- _WHAT IS NEEDED_: Within the listing below, locate all lines containing the word "part". Copy each one.

- _GIVEN INFORMATION_:
* START *
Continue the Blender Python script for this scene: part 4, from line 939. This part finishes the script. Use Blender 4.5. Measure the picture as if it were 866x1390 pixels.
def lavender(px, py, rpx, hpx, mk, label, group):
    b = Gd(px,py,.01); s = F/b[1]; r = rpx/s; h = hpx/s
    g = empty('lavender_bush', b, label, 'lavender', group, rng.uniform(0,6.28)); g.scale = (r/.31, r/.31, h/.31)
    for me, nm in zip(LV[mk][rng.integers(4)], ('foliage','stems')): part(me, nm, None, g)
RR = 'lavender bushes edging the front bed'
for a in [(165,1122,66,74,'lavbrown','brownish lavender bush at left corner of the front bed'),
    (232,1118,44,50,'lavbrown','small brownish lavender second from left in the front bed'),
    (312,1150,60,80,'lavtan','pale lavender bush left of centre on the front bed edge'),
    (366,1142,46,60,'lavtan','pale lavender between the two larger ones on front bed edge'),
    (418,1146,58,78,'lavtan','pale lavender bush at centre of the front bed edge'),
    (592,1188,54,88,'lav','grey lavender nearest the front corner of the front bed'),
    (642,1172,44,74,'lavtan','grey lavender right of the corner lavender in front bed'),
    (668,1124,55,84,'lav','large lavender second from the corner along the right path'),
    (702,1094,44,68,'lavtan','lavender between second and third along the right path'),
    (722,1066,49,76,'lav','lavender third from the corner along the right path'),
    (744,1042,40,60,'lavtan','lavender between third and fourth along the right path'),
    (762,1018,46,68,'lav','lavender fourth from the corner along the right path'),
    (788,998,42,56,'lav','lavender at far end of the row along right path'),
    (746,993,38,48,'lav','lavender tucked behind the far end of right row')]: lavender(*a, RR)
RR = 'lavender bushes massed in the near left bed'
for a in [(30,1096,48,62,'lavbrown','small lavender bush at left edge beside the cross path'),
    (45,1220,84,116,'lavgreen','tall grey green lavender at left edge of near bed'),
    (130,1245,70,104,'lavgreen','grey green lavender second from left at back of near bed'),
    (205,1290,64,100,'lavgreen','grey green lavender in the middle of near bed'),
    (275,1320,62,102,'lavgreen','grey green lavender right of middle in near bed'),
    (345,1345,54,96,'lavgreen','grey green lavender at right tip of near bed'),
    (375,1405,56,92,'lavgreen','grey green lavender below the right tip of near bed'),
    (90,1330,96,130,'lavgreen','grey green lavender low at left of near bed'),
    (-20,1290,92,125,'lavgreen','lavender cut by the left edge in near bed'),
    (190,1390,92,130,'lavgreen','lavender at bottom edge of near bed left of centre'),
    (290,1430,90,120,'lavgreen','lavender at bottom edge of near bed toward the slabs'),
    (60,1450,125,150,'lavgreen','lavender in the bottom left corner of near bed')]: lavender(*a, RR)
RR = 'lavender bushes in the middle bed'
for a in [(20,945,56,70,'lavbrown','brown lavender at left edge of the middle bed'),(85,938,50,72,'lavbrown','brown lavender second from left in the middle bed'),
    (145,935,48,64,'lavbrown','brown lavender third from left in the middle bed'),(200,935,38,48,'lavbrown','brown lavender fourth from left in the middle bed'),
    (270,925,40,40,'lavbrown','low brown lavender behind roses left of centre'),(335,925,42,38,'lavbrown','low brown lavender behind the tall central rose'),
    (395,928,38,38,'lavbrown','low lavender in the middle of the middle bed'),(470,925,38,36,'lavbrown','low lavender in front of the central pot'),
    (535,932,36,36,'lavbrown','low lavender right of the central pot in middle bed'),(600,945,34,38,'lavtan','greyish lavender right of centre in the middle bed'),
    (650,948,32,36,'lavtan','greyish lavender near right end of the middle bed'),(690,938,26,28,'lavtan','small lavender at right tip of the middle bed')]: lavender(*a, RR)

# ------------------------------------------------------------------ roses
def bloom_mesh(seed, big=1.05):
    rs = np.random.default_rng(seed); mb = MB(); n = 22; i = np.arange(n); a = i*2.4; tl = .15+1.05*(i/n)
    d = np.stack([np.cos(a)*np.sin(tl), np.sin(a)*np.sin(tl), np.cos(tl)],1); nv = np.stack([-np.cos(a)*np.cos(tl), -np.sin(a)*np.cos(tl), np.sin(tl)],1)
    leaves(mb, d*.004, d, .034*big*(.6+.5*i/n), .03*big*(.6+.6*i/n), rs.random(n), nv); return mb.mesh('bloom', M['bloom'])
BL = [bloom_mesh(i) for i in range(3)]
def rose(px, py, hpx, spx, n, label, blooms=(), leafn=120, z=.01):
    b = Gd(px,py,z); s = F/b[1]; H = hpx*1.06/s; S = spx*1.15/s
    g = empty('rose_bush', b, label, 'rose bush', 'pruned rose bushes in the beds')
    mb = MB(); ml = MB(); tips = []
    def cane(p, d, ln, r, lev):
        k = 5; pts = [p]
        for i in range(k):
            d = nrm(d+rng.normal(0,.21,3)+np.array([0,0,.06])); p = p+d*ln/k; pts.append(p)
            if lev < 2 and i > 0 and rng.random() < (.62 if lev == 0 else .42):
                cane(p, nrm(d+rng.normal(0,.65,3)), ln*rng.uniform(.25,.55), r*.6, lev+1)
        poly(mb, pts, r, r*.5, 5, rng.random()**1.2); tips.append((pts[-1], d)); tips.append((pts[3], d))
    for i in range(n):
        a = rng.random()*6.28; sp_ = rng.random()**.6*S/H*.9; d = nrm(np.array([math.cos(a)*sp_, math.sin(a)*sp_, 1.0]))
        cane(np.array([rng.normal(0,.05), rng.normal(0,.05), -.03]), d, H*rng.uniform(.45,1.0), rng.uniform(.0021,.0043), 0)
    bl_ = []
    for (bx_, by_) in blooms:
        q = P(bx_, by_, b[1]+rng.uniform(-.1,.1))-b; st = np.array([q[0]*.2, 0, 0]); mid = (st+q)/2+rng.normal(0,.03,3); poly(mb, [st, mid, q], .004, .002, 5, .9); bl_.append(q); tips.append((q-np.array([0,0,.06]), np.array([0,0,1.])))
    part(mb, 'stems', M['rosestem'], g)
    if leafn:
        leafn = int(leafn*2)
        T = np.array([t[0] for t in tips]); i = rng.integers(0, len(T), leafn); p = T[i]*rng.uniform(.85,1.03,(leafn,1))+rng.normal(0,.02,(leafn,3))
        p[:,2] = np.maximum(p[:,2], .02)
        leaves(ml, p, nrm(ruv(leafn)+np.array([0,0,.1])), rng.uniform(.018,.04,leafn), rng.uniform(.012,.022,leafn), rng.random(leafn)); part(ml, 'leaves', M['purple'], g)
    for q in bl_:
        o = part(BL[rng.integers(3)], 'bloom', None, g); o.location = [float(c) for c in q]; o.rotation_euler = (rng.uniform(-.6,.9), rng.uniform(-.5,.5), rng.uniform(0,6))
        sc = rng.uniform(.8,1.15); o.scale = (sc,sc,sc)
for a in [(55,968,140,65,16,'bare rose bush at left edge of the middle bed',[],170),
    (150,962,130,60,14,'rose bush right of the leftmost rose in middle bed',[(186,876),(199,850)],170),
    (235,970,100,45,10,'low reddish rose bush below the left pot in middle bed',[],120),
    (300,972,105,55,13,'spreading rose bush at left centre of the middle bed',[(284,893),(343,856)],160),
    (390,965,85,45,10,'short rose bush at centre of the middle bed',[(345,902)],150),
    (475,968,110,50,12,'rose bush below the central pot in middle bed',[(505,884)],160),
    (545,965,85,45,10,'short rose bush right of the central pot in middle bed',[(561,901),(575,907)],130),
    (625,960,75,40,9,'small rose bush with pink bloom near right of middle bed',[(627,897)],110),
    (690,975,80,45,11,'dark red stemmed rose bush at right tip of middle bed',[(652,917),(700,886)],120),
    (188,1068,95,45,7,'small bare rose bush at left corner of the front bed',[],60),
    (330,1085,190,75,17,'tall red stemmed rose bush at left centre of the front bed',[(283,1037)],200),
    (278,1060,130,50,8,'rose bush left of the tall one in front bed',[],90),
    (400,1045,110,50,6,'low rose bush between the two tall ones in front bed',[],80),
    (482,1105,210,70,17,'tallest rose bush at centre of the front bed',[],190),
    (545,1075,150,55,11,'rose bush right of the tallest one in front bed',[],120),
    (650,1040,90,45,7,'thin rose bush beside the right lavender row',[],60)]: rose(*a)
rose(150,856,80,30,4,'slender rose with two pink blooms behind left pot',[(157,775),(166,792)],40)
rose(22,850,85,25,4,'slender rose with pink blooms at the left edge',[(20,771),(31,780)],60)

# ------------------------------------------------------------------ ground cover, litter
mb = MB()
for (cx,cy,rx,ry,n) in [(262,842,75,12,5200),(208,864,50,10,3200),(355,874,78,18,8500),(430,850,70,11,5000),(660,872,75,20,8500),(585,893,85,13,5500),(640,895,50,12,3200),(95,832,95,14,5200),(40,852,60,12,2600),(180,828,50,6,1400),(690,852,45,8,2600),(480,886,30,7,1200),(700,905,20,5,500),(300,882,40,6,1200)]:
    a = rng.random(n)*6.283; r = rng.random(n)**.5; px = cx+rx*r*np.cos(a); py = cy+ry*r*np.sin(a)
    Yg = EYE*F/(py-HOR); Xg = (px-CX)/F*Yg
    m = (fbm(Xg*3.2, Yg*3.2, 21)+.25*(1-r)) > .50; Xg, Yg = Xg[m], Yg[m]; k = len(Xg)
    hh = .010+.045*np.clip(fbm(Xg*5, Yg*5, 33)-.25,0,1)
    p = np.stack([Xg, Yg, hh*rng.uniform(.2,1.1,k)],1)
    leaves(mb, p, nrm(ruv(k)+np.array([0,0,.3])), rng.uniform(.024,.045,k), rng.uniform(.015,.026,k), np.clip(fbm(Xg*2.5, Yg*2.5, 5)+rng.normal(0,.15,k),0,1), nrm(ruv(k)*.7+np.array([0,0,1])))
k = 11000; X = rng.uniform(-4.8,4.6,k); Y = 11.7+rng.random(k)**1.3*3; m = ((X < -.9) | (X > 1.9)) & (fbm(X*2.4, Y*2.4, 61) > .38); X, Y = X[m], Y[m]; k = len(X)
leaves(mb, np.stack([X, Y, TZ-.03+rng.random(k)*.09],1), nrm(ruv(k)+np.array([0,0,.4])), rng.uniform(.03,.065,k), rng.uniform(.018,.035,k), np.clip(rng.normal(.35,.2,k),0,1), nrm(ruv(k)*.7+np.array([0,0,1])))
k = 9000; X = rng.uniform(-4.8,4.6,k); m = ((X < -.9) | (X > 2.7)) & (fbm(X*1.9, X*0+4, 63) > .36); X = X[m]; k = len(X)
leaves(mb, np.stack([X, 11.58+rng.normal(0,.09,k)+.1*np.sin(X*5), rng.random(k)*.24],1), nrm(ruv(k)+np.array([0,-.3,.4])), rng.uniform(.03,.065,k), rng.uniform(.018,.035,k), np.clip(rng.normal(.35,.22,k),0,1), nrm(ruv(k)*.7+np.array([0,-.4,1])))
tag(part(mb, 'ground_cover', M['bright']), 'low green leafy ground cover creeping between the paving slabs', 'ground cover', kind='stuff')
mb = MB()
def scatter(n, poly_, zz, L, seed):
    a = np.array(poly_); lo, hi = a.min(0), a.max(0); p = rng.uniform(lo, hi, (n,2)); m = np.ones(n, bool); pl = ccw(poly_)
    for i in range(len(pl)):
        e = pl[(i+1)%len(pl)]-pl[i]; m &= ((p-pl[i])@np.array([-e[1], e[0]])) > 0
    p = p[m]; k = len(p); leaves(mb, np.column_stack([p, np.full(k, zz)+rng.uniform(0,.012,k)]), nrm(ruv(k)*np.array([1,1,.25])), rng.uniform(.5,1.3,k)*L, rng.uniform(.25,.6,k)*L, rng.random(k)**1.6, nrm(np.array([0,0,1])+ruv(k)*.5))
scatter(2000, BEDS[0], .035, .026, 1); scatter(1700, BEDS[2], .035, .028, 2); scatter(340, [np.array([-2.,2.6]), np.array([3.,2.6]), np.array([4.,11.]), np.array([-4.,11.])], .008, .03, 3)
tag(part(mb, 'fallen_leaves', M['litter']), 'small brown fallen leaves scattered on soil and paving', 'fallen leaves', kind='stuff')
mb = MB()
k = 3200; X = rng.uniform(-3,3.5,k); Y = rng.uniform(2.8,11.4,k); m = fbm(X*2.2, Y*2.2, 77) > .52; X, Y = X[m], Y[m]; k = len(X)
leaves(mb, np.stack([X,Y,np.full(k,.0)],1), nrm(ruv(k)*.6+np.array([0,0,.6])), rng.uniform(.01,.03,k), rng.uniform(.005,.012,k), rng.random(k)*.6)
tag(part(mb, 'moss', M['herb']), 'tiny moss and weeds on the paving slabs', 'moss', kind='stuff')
* END *
- _EXERCISE ANSWER_:
Continue the Blender Python script for this scene: part 4, from line 939. This part finishes the script. Use Blender 4.5. Measure the picture as if it were 866x1390 pixels.
    for me, nm in zip(LV[mk][rng.integers(4)], ('foliage','stems')): part(me, nm, None, g)
    part(mb, 'stems', M['rosestem'], g)
        leaves(ml, p, nrm(ruv(leafn)+np.array([0,0,.1])), rng.uniform(.018,.04,leafn), rng.uniform(.012,.022,leafn), rng.random(leafn)); part(ml, 'leaves', M['purple'], g)
        o = part(BL[rng.integers(3)], 'bloom', None, g); o.location = [float(c) for c in q]; o.rotation_euler = (rng.uniform(-.6,.9), rng.uniform(-.5,.5), rng.uniform(0,6))
tag(part(mb, 'ground_cover', M['bright']), 'low green leafy ground cover creeping between the paving slabs', 'ground cover', kind='stuff')
tag(part(mb, 'fallen_leaves', M['litter']), 'small brown fallen leaves scattered on soil and paving', 'fallen leaves', kind='stuff')
tag(part(mb, 'moss', M['herb']), 'tiny moss and weeds on the paving slabs', 'moss', kind='stuff')